Makroökonomisches Rätsel «Vollbeschäftigung»
Und damit landen wir bei einem makroökonomischen Rätsel: Wie kommt es eigentlich, dass es immer genug Arbeit für alle gibt, zumindest mehr oder weniger? Oder anders formuliert: Was bedeutet «Vollbeschäftigung» genau und wie justiert sich dieser gesellschaftliche Idealzustand in einem marktwirtschaftlichen System? In einer Planwirtschaft wäre das leicht einsichtig, da kann Vollbeschäftigung als Grundparameter gelten, nach dem man vieles andere ausrichtet. Aber wie kommt es in einem Land wie der Schweiz zum irgendwie magisch anmutenden Gleichgewichtszustand, in dem sich die Anzahl Stunden, die arbeitsfähige Menschen leisten können, über längere Zeit die Waage hält mit der tatsächlich «nötigen» Arbeit? Auch Simon Walo kennt das Rätsel, er nennt es «eines meiner Lieblingsphänome». So einfach, wie von Keynes – oder auch von Graeber – beschrieben, sei es auf jeden Fall nicht. Wenn in einem Sektor Stellen weggefallen seien, seien immer wieder in einem anderen neue entstanden – zwingend unsinnig müssten diese keineswegs sein. Die Zahlen zeigten auch keine rasche Zunahme von sinnlos empfundener Arbeit, wie von Graeber postuliert – seit das Phänomen untersucht werde, sehe man einen konstanten Anteil von etwa 20 Prozent Arbeitstätigen, die ihren Job als sinnlos ansehen. Ein beruhigender Befund sei das allerdings nicht, im Gegenteil: «Ein Fünftel der Erwerbstätigen hat das Gefühl, etwas komplett Sinnloses zu tun: Das ist viel zu viel!» Dass die These von den Bullshit-Jobs vor allem von Mainstream-Ökonomen gern rundweg abgelehnt wird, hat Walo veranlasst, für ein wenig Empirie zu sorgen. Der Artikel «‹Bullshit› After All? Why People Consider Their Jobs Socially Useless» stützt Graebers These im Grossen und Ganzen.

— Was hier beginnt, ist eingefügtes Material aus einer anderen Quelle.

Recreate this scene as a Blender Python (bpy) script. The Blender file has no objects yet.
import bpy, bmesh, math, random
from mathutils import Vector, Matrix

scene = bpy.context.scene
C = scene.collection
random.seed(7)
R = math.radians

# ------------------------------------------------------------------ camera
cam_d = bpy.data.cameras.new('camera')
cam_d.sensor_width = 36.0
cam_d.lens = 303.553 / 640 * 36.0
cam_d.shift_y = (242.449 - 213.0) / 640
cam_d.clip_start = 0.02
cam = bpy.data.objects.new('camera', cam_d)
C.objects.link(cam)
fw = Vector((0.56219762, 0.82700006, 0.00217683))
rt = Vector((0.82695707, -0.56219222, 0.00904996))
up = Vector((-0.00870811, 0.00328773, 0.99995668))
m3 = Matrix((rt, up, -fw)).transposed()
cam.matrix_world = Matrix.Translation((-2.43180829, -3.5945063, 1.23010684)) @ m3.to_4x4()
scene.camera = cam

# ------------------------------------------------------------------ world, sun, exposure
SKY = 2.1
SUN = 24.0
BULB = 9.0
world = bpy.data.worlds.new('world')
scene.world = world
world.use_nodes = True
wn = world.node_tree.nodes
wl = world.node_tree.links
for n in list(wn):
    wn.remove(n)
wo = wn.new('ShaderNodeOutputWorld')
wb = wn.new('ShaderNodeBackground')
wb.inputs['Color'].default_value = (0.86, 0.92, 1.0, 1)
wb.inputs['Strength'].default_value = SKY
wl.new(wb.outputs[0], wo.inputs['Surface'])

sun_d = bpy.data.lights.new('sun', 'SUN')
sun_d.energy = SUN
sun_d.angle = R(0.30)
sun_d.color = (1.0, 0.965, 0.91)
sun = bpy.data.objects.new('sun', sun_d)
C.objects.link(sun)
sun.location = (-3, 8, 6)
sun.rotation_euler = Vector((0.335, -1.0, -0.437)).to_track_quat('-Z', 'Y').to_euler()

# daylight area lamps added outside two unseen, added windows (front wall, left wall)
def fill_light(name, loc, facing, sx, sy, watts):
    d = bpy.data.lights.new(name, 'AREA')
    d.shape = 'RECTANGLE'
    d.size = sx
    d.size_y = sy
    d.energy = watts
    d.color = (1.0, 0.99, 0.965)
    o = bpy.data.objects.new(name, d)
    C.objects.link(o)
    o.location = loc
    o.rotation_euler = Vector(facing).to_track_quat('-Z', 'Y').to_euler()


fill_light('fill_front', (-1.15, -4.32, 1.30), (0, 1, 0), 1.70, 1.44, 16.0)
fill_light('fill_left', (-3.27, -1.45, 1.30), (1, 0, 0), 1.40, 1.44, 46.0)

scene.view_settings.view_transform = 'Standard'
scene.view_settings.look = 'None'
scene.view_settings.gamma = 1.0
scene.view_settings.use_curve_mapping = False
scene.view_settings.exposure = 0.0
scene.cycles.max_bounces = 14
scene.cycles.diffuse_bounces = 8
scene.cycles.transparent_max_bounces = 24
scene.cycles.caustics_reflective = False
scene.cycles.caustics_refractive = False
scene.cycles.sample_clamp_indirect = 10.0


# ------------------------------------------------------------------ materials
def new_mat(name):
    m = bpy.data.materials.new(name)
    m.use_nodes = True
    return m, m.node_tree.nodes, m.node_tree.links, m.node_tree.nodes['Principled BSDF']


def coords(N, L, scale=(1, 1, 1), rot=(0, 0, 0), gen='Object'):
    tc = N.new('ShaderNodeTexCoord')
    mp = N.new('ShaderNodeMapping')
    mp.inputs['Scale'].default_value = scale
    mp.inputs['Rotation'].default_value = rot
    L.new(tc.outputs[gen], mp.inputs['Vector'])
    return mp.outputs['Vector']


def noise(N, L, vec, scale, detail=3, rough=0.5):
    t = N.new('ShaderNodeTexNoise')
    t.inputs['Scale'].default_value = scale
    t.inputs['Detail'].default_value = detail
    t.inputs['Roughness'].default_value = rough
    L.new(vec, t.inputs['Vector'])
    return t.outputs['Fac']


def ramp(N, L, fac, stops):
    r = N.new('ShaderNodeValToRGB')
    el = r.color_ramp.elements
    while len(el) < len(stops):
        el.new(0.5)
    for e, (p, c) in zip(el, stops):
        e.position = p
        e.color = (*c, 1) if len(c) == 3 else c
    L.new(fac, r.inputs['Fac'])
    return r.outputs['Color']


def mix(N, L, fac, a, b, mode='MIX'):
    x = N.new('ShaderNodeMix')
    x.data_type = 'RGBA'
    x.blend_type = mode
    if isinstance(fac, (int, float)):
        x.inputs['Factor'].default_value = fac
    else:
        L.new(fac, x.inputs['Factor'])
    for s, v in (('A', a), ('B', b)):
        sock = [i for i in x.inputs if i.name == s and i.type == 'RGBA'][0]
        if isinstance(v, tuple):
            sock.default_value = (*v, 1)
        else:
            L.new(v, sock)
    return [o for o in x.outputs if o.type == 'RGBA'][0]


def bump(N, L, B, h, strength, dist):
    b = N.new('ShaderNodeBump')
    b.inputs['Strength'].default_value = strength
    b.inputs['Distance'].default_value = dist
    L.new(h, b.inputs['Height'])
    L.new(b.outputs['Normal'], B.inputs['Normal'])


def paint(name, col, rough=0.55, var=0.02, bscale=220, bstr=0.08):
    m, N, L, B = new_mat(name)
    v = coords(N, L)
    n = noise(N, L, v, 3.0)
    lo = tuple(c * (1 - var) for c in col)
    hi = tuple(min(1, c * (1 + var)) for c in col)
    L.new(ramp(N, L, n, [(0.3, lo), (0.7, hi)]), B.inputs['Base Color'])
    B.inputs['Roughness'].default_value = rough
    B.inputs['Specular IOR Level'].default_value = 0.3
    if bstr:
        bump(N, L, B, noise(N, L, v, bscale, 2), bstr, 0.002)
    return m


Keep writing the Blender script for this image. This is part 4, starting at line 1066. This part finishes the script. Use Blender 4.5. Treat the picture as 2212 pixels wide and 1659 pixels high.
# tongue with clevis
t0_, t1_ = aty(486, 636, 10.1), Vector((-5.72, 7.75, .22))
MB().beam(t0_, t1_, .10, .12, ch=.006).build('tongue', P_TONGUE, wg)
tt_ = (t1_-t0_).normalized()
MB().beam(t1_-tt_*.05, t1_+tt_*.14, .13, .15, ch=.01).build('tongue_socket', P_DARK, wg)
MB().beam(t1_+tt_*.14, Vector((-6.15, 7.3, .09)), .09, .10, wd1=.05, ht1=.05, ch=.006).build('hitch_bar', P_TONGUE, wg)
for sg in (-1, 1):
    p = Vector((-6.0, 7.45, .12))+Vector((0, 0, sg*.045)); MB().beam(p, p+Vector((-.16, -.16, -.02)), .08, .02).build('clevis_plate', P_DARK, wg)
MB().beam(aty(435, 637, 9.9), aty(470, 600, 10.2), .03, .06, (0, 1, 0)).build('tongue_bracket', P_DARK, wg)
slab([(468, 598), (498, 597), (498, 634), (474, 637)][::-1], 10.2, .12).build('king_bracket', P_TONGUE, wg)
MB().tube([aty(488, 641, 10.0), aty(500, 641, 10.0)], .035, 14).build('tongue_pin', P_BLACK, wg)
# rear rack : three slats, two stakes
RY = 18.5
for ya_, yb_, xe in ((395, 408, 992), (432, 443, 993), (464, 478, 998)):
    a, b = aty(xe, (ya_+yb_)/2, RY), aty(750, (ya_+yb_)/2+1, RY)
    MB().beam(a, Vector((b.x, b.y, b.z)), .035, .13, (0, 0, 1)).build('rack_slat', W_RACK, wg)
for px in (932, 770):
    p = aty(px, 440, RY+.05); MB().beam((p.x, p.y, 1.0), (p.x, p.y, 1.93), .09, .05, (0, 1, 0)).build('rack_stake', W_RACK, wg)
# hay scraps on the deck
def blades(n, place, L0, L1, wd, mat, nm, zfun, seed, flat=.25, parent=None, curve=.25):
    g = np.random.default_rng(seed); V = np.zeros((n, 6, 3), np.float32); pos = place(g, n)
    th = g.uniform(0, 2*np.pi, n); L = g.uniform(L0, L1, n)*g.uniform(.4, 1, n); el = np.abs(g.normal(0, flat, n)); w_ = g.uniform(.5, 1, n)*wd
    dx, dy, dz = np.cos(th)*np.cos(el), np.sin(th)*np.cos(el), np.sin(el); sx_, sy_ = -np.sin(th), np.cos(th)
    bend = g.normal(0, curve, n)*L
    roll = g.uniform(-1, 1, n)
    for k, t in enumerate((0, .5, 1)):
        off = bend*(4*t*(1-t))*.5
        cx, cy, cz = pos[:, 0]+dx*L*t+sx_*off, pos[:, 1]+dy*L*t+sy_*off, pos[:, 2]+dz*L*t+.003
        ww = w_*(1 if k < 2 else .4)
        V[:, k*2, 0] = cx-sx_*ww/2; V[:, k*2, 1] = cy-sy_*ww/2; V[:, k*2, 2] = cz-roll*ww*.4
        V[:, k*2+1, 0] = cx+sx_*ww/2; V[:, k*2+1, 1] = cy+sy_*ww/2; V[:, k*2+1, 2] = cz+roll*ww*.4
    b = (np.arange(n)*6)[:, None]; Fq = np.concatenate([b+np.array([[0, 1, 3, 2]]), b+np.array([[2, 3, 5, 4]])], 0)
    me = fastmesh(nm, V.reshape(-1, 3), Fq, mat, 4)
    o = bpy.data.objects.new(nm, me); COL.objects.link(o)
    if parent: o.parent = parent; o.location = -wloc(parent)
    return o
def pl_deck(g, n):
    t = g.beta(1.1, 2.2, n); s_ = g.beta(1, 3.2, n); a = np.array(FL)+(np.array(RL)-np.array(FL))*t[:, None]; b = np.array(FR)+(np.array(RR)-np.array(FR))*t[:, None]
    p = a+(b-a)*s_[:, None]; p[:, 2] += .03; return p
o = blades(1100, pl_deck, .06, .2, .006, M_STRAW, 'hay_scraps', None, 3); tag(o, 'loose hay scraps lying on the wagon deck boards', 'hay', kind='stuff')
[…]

Grundeinkommen statt Bullshit-Job?
Wie könnte man also für mehr Sinn sorgen in der Arbeitswelt? Walo nennt eine stärkere Regulierung des Finanzsystems, insbesondere des «Casino-Kapitalismus», für Graeber einer der Gründe für die Entstehung von Bullshit-Jobs. Oder gleich ein bedingungsloses Grundeinkommen? Das würde Menschen die Freiheit geben, tatsächlich nur noch Jobs auszuüben, die sie als sinnvoll erachten. Eben diese Idee hat in letzter Zeit wieder Auftrieb erhalten im Rahmen der jüngsten sogenannten «automation anxiety», die sich nun ganz um KI dreht. Der Begriff beschreibt die wiederkehrende Angst vor der Automatisierung als grossem Jobkiller – was aber bis jetzt nie eingetroffen ist. Könnte sich das nun ändern, sehen wir mit der künstlichen Intelligenz so etwas wie die ultimative Obsoleszenz des Menschen kommen, zumindest als Arbeiter? Der Philosoph Nick Bostrom spricht in dem Zusammenhang gern von einer «solved world» und davon, wie uns eine solche Welt die Freiheit bieten würde, «to be the best people we can be». Das beste Ich: keines, das von Lohnarbeit geknechtet wird, für die Silicon-Valley-Utopisten jedenfalls.
Das klingt seltsam technokratisch. Was wurde da genau «gelöst»? Wohl nicht das uralte Problem der Gerechtigkeit. Aber vielleicht lohnt es sich ja tatsächlich, wieder mal sehr grundsätzlich über den Sinn von Arbeit nachzudenken. Und vor allem darüber, wie viel unserer Zeit wir der schnöden Aufgabe widmen wollen, unseren Lebensunterhalt zu verdienen. Oder noch grundsätzlicher: Ist der Lebenssinn eher im Job oder neben dem Job zu finden?